The story began simply, with an older woman and a young girl.
Kathy, in her mid-to-late forties, had moved to Idaho with her horses.
Kaitlyn, barely a teenager, was obsessed.
It started as lessons—engaging and practical, but Kathy had a way of teaching that didn’t always feel like teaching.
She gave Kaitlyn what we came to call ‘commandments’ during our conversation—rules that weren’t about what to do, but about how to live:
Don’t compare.
Sometimes you’re not supposed to understand why.
Just believe.
Kaitlyn remembered hearing those words in 2004, sitting on a hay bale in the barn, listening as Kathy spoke.
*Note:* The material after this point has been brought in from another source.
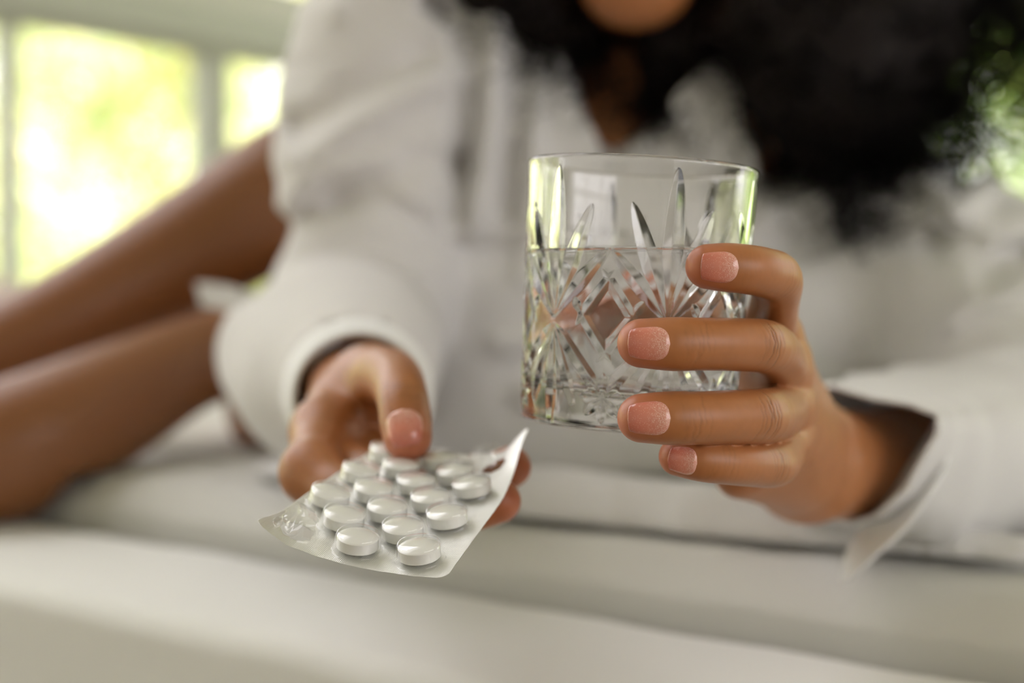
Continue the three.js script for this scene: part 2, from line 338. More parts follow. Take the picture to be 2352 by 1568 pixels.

“At the time, I thought I understood them—they felt true, even if I couldn’t fully explain why.”
But the years deepened those words.
“Don’t compare” became a reminder to trust her own path instead of measuring herself against others.
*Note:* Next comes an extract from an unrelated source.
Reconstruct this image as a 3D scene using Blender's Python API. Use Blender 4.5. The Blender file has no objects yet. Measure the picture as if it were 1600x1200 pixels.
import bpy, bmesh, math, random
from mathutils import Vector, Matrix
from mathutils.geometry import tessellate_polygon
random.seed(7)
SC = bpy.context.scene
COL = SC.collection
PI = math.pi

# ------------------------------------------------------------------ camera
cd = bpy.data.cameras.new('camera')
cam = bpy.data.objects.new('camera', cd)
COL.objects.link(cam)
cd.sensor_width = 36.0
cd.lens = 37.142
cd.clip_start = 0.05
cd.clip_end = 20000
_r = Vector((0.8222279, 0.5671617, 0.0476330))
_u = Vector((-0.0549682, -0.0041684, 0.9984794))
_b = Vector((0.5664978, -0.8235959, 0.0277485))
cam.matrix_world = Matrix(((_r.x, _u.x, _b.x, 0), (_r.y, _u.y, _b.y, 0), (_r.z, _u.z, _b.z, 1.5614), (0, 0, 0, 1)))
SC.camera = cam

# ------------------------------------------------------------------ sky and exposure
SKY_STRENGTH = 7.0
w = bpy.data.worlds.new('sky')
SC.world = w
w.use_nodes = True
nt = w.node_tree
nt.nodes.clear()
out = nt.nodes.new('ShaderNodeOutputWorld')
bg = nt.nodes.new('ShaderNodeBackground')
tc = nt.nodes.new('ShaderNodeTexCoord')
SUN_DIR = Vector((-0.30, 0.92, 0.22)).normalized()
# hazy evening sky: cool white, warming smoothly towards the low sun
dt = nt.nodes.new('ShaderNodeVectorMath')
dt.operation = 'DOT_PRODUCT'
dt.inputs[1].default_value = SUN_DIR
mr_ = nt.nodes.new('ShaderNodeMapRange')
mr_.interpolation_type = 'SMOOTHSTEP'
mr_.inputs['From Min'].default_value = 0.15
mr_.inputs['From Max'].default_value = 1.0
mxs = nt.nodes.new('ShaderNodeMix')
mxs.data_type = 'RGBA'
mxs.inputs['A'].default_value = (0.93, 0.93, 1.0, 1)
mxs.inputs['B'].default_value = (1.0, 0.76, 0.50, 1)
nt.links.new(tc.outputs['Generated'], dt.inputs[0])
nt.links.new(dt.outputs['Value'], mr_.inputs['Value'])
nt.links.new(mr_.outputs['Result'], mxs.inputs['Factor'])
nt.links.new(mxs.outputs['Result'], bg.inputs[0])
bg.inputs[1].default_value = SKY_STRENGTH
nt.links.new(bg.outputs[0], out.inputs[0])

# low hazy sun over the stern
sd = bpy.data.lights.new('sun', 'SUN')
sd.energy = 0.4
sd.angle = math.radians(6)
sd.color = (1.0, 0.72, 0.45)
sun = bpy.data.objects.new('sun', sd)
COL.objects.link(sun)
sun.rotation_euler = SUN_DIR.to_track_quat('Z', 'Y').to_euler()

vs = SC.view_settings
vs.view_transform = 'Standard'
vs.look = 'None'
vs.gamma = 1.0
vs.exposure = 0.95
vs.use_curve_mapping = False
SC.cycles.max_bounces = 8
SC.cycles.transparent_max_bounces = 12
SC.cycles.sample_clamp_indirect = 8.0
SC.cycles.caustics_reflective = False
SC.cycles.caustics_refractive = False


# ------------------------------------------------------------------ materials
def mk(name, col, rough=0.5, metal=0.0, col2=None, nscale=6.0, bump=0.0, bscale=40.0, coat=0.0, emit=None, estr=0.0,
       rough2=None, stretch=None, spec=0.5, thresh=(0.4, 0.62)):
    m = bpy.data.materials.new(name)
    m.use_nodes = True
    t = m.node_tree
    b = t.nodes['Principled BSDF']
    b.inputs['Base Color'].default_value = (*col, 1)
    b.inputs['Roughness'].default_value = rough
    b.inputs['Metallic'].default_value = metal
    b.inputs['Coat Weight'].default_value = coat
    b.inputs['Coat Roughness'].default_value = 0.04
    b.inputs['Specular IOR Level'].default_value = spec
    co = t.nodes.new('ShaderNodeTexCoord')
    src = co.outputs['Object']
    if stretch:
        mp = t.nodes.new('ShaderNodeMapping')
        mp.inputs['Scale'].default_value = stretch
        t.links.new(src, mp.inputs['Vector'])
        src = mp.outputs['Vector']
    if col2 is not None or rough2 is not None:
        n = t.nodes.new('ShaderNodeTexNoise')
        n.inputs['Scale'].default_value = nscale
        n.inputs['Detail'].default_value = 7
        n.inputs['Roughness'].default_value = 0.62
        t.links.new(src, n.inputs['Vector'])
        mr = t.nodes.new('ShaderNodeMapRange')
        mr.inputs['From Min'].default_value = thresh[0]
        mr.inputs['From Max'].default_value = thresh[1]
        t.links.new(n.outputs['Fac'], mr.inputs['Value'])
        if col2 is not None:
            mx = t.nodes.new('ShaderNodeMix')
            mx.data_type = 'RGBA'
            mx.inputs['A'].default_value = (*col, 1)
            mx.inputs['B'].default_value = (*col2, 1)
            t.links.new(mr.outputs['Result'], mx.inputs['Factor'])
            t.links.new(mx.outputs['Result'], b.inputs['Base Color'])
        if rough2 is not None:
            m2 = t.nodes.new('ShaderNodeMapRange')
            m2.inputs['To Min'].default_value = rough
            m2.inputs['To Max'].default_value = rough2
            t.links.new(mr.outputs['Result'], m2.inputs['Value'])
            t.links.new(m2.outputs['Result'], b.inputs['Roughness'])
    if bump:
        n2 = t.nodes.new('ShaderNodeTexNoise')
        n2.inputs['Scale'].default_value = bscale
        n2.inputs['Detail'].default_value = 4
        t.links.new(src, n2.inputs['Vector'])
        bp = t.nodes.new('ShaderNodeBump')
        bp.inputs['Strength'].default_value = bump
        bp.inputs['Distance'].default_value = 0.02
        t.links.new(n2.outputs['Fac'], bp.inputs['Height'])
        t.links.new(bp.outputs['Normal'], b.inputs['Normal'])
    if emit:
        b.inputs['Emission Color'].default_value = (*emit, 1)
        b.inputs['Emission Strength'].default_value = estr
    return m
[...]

“Sometimes you’re not supposed to understand why” softened her need for certainty, teaching her to sit with ambiguity.
And “Just believe”—that one stayed with her the longest. It wasn’t about blind faith, but about trust.
“In the horse, in the process, in myself,” Kaitlyn said.
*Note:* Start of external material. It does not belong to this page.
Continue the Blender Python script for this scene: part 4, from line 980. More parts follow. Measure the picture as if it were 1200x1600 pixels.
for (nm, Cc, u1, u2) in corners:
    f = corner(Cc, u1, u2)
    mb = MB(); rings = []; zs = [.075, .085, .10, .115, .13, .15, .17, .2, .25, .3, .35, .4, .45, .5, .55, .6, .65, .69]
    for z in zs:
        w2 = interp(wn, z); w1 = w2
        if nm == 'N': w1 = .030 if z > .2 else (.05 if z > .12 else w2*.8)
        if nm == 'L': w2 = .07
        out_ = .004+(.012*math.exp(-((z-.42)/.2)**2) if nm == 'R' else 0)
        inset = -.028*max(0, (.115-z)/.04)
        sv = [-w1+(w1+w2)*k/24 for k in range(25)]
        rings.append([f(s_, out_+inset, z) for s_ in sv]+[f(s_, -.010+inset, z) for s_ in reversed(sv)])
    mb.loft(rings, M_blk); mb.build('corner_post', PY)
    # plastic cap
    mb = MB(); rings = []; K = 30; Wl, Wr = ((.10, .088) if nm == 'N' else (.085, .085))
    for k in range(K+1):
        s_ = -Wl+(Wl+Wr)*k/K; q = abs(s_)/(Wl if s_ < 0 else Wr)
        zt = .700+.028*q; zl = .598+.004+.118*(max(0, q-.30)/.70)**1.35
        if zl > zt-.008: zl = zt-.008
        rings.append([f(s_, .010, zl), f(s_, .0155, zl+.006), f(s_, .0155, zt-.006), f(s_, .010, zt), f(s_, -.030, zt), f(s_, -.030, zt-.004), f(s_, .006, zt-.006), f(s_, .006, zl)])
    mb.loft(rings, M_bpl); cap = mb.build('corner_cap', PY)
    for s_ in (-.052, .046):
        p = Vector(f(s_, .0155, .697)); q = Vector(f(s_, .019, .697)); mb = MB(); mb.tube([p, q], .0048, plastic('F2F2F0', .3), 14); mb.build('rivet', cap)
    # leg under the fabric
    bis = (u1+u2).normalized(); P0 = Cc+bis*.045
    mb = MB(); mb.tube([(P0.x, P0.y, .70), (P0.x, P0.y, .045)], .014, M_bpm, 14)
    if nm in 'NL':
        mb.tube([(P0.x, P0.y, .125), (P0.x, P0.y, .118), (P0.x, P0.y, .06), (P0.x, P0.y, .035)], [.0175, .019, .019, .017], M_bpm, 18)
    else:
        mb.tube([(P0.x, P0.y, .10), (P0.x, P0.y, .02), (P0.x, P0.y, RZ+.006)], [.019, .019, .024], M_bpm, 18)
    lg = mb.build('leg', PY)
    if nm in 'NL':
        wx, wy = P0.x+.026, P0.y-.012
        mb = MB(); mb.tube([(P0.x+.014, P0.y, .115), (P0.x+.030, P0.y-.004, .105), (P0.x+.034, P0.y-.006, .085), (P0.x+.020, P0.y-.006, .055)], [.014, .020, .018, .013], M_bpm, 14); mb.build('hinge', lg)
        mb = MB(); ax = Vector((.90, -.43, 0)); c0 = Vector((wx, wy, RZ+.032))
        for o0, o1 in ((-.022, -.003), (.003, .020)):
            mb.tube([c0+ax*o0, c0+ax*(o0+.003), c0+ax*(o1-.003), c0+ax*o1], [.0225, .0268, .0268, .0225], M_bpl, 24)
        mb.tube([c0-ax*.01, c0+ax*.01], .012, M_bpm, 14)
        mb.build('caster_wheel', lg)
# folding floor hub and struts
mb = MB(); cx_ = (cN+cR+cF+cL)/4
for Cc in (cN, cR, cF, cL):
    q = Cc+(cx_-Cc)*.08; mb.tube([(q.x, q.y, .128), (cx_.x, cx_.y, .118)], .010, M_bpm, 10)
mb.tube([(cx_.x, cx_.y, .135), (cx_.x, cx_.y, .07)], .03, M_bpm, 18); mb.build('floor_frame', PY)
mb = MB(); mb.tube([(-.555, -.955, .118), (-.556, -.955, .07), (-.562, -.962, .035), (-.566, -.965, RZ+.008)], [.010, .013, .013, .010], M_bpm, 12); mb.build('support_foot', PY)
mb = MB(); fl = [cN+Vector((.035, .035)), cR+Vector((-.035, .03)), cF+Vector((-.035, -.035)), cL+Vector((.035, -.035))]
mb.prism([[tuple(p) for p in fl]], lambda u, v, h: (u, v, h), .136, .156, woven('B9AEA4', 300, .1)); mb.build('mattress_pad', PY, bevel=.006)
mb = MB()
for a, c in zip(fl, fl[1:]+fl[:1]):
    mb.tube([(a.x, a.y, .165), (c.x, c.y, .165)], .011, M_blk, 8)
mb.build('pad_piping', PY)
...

Lessons were not cheap, but she found another way.
Another way to stay close to the horses.
Fixing fences, hauling hay, loading horses into trailers for long drives.
There was no formal arrangement, no clock ticking off hours.
“It was just whenever I was there,” Kaitlyn said.
The bond grew quietly, through shared work and unspoken trust.
When Kathy decided to take Kaitlyn across the country, there was no big discussion, no hesitation.
It simply happened, the kind of trust that didn’t need words.
One of those trips took them to California, the trailer rattling behind Kathy’s truck, the air thick with the smell of hay and leather.
Kaitlyn remembered the long stretches of road, the way Kathy could drive in silence for hours.
“She wasn’t the kind of person who filled space unnecessarily,” Kaitlyn said, her voice steeped in memory.
It was during that trip that Kathy took her to the Bodhi Tree bookstore.
“It was this spiritual place,” Kaitlyn explained, her tone hesitant but deliberate.
Bookshelves packed with titles about enlightenment, ego, and the art of letting go.
“At the time, I hated it,” she admitted, her mouth curving into a half-smile.
“I was so mad she’d brought me there,” Kaitlyn said, shaking her head. “It didn’t make sense. It felt… forced to come, I guess.”
She shook her head, the teenage frustration still palpable after all these years.
Then she shifted into the heart of it: the riding.
“At first, you’re consumed by your own movement,” she said. “Are my heels down? Is my posture correct? Am I giving the right signal with the reins?”
The words came easily, almost like a rhythm she’d repeated to herself countless times.
“But as you get better, you stop thinking about yourself so much. You start feeling the horse.”
Her hands moved instinctively, as if tracing invisible reins.
“You notice the way their body moves under yours—the stretch and flex of their joints, the rhythm of their breath. It’s not about control. It’s about connection.”
She paused, her gaze steady, but somewhere far off.
“At an advanced level, you and the horse are one.
You’re not separate anymore. The focus shifts completely to the horse, and you just… move together.”
The café’s sounds softened, her words cutting through the stillness.
“You don’t push,” she said, with calm emphasis. “You invite.”
It wasn’t just a statement—it felt like a quiet truth, carried long after she left the barn.
I asked her what it took to reach that level.
“Patience,” she said, without hesitation. “And a willingness to let go.
You have to get out of your own way. If you’re riding with ego, the horse knows.
They feel it immediately, and they’ll push back. You have to let that part of yourself go.”
She paused, her gaze lowering to the coffee cup in her hands, swirling the last bit in the bottom.
For a moment, she seemed lost in the memory.
“That’s what Kathy taught me,” she said finally, her tone threaded with deep wisdom.
“It wasn’t something she ever said outright. It was in the way she worked.
The way she treated the horses—and the way she treated me.”